YESTERDAY, Terrence Cook and Tyler Phillips were locked up for the manslaughter and robbery of Newport man Richard Carslake, who was found battered and strangled.

Kitchen hand Mr Carslake, 48, was tied up and had 18 injuries inflicted to his upper body before the pair left him naked, either unconscious or dead, and tied to a fire surround.

Cook, 41, fled to Belgium, where he spent his early life, the following day and sent a text to a friend to say he was going to Ireland in order to throw authorities off his scent, Cardiff Crown Court heard.

Prosecutor Peter Murphy told the court that the pair met Mr Carslake at Flaunt, a gay bar in Newport, on March 30, 2011.

Mr Carslake had only moved into his flat in Jeddo Street, Pill, nine days earlier.

Cook ran a prostitution service called Male to Male from his home in Clytha Square, Newport.

Mr Carslake, a gay man, was drinking in the bar, then on Stow Hill, when Cook approached him and asked if he would like to have sex with Phillips, 20, of Samsons Avenue, Varteg, for money.

Mr Murphy said: “There was a deliberate attempt to seduce the deceased, at the time when it was clear he had no money to pay for sex, the plan to rob was formulated.”

Now in the early hours of March 31, it was agreed the three would go to Mr Carslake’s flat.

Once inside, Mr Carslake was tied up with his consent before the three performed sex acts on each other and Phillips used a T-shirt to blindfold him Mr Murphy said “only the two defendants know what actually happened,” as who killed Mr Carslake is disputed and the evidence was unable to confirm definitively which of the men killed him.

What is known is that while bound and blindfolded, he suffered multiple injuries, including bruising and swelling to his eyelids, nose, cheeks, lips, arm, shoulder and lower back.

A lanyard was found around his neck and a post mortem examination found he died from pressure to the neck and possibly suffocation due to his nose and mouth being in contact with the air mattress he was found on.

The killers fled with £80, DVDs and an Acer laptop.

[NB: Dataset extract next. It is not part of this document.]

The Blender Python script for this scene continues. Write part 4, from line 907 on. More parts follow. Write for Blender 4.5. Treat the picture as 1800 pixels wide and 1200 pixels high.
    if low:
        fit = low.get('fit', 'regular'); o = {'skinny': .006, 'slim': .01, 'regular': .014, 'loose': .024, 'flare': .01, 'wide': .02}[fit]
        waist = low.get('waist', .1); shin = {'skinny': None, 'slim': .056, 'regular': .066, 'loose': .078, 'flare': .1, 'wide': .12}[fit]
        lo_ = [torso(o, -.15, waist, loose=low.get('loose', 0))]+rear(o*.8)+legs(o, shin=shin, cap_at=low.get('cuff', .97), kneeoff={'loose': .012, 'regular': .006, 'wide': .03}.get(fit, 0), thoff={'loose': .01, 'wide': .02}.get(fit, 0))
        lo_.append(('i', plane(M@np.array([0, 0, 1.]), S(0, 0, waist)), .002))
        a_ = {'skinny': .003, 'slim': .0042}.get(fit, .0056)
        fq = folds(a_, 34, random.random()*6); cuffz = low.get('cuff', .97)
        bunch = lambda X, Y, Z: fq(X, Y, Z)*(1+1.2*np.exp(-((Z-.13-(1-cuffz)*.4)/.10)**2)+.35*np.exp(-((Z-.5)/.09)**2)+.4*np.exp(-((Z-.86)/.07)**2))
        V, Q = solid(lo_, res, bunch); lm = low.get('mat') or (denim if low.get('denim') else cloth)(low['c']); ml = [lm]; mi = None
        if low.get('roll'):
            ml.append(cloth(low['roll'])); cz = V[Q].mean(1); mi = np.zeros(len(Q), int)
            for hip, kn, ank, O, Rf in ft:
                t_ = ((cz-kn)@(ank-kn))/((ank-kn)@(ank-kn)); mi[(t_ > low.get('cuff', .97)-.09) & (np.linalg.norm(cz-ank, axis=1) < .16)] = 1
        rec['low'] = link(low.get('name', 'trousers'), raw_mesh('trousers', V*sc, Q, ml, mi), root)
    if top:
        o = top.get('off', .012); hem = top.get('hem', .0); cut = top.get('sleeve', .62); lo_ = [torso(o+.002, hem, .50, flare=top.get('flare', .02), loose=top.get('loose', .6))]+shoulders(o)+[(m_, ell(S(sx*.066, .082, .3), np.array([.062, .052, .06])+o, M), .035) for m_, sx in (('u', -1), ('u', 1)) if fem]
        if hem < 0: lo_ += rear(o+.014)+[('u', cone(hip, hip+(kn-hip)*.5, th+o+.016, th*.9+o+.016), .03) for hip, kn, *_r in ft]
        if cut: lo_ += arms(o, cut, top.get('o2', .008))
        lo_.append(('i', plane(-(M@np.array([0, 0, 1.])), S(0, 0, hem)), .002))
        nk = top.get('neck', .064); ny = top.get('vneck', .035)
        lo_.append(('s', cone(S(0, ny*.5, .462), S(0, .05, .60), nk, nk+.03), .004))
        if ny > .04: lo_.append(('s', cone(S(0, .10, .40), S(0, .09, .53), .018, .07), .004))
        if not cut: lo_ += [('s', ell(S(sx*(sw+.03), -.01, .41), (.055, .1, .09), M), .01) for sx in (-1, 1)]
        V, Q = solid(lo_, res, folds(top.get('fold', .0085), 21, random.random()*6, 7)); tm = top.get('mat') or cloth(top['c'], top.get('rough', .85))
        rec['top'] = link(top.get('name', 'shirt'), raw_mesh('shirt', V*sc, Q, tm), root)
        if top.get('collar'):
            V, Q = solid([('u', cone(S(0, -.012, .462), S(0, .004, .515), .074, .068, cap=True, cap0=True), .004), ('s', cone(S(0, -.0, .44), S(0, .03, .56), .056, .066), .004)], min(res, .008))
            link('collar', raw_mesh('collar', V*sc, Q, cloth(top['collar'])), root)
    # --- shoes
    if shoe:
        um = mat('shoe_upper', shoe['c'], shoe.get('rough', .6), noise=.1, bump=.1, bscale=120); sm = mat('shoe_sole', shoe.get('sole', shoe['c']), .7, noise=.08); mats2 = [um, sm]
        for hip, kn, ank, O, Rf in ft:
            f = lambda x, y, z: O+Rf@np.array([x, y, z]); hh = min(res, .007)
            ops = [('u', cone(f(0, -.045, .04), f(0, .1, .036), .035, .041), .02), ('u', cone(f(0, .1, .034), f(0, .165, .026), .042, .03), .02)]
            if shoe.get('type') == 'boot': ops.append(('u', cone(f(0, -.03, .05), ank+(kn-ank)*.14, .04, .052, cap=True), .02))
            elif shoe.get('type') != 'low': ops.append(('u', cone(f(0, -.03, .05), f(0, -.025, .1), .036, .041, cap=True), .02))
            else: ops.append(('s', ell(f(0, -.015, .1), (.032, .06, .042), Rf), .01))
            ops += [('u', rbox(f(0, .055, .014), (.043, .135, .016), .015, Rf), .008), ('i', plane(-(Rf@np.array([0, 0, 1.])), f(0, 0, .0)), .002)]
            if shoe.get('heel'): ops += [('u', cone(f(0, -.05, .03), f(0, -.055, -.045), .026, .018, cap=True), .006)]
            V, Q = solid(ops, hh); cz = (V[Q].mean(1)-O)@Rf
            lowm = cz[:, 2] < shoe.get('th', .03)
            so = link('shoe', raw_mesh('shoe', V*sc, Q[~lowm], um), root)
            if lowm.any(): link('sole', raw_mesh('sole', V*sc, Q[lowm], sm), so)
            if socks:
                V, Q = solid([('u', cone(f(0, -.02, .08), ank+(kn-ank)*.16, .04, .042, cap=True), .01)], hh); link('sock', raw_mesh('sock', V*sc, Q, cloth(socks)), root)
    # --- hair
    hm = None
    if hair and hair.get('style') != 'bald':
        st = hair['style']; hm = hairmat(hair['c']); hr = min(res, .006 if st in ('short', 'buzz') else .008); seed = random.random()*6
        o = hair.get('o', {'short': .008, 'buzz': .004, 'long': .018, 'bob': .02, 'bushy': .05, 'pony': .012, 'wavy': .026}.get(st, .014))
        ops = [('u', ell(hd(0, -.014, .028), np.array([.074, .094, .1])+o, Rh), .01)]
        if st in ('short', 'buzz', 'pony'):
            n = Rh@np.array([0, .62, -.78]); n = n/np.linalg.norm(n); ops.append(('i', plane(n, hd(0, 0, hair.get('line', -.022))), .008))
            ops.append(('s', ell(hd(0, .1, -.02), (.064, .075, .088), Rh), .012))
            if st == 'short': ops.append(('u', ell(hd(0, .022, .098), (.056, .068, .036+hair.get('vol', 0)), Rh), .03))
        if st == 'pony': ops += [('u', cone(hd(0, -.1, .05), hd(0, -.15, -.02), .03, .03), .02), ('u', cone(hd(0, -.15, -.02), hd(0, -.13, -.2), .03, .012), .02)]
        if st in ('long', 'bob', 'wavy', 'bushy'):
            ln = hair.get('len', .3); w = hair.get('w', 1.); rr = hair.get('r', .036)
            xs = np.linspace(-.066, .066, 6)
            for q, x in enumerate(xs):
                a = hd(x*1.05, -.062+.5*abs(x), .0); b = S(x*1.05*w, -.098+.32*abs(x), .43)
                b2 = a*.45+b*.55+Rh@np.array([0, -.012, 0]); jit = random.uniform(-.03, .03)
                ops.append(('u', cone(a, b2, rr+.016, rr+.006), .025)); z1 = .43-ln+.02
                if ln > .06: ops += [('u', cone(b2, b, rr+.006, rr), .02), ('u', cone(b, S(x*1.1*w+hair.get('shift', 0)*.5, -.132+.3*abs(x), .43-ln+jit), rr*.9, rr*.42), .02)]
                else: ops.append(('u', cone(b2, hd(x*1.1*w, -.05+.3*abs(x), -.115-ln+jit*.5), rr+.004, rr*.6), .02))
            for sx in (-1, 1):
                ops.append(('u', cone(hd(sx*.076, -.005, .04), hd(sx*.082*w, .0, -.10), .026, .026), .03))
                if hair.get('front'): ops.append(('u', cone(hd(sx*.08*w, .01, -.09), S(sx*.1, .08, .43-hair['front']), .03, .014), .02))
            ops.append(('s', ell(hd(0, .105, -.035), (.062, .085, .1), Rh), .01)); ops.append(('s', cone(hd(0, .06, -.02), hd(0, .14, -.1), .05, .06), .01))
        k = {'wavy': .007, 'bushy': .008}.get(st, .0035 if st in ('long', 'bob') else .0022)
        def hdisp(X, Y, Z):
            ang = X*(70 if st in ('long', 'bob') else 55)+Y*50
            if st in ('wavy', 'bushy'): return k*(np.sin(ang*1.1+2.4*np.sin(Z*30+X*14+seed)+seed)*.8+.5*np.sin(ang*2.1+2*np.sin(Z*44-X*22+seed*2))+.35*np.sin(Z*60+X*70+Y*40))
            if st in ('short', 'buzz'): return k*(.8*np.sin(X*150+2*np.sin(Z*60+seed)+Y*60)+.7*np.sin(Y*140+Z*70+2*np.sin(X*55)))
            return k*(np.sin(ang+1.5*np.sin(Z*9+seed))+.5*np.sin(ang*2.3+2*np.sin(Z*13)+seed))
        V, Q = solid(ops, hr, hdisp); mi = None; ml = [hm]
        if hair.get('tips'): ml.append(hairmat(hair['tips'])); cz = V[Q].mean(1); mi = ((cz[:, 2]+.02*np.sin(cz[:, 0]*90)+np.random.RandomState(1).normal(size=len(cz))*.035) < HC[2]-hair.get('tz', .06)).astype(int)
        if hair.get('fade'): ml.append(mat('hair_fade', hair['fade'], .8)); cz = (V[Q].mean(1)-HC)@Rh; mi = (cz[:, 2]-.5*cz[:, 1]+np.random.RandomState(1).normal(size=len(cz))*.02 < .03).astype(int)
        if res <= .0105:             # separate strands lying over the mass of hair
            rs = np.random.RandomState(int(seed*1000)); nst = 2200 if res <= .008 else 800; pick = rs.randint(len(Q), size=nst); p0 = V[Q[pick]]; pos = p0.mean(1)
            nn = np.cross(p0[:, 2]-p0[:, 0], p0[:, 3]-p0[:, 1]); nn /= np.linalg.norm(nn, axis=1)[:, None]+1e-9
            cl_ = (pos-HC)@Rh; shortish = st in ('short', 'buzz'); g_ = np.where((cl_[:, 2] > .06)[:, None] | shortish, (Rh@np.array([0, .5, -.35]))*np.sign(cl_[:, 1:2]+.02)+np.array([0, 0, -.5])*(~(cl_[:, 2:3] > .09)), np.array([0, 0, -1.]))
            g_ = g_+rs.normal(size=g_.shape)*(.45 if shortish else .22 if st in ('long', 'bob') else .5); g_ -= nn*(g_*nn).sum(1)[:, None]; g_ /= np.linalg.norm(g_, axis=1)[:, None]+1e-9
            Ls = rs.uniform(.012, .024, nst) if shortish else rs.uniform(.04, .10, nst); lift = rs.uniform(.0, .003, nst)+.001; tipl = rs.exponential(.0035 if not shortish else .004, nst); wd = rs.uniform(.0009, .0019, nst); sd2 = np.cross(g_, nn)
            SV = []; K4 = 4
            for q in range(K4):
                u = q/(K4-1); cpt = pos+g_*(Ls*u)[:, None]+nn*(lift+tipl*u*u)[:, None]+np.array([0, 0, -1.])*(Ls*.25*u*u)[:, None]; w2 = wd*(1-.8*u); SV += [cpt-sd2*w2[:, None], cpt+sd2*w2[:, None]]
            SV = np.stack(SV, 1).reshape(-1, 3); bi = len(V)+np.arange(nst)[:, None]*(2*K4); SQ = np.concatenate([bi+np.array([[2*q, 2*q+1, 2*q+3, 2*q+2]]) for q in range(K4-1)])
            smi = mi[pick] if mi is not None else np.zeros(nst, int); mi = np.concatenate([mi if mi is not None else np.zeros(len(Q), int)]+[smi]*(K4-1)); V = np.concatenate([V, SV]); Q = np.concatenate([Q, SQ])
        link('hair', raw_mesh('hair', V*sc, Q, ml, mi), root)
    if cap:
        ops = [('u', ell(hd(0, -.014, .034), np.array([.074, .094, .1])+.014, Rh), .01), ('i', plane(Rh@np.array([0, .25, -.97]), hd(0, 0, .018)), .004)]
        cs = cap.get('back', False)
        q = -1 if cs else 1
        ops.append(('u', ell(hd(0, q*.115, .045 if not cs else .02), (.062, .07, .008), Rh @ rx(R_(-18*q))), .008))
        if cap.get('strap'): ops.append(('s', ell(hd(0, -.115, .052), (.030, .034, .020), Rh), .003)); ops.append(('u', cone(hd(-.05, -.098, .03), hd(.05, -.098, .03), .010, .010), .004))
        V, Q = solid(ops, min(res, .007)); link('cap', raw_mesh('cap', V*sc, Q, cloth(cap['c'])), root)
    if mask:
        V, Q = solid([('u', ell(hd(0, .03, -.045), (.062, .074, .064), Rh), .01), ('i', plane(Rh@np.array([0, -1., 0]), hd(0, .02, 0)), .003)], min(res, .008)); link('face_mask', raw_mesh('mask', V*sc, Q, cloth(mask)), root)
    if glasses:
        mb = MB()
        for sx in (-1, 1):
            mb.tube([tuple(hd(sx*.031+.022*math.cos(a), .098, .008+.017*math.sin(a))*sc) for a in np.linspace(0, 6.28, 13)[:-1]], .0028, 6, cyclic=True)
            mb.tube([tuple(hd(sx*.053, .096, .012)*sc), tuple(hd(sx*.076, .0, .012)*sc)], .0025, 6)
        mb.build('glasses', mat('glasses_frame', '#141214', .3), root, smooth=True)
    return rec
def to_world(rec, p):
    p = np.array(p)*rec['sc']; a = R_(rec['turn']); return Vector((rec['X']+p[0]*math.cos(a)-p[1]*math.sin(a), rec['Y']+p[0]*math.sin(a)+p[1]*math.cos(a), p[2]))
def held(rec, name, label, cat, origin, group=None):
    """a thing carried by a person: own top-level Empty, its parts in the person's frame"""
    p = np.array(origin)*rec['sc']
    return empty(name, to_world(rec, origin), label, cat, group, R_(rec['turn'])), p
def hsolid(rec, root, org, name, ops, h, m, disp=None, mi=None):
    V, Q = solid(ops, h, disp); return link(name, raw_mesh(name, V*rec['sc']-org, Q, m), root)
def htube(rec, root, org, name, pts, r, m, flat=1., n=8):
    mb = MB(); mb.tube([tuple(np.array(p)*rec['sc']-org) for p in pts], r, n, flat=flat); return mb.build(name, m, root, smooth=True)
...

They also took bank cards and in the early hours of March 31, tried to withdraw cash seven times using two of his bankcards at a city centre cash point.

The body was found on April 6 after Mr Carslake’s former partner raised concerns with the landlord, who visited the flat and found the body.

Phillips handed himself into police on April 7 after reading about the discovery of the body on the Argus website and Cook was brought back from Belgium on a European arrest warrant on July 5. It emerged Cook was convicted of sex offences in Belgium in 1993 and was convicted in his absence in 2004 of sexual offences involving teenage boys.

The judge deemed Cook a dangerous offender and gave him an indeterminate sentence with a minimum tariff of five years.

He will not be released until it is deemed he poses no threat to the public.

Phillips was sentenced to seven years in a young offenders’ institution.

Judge hears differing ‘facts’

EVIDENCE was given about the case in a two-and-a-half day trial of issue, also known as a Newton hearing, held in front of High Court Judge Mr Justice Wyn Williams and without a jury.

A Newton hearing happens when defendants plead guilty to an offence, but on the basis of a different version of the facts from that of the prosecution.

If the prosecution and the defence are unable to agree the facts of the offence, a Newton hearing is needed to resolve the dispute and ascertain the correct basis for sentence.

Mr Justice Wyn Williams said he could not say with conviction which of the men strangled Mr Carslake, but said it was “much more probable than not” that it was Cook. He said he was satisfied Cook took a leading role in all that happened.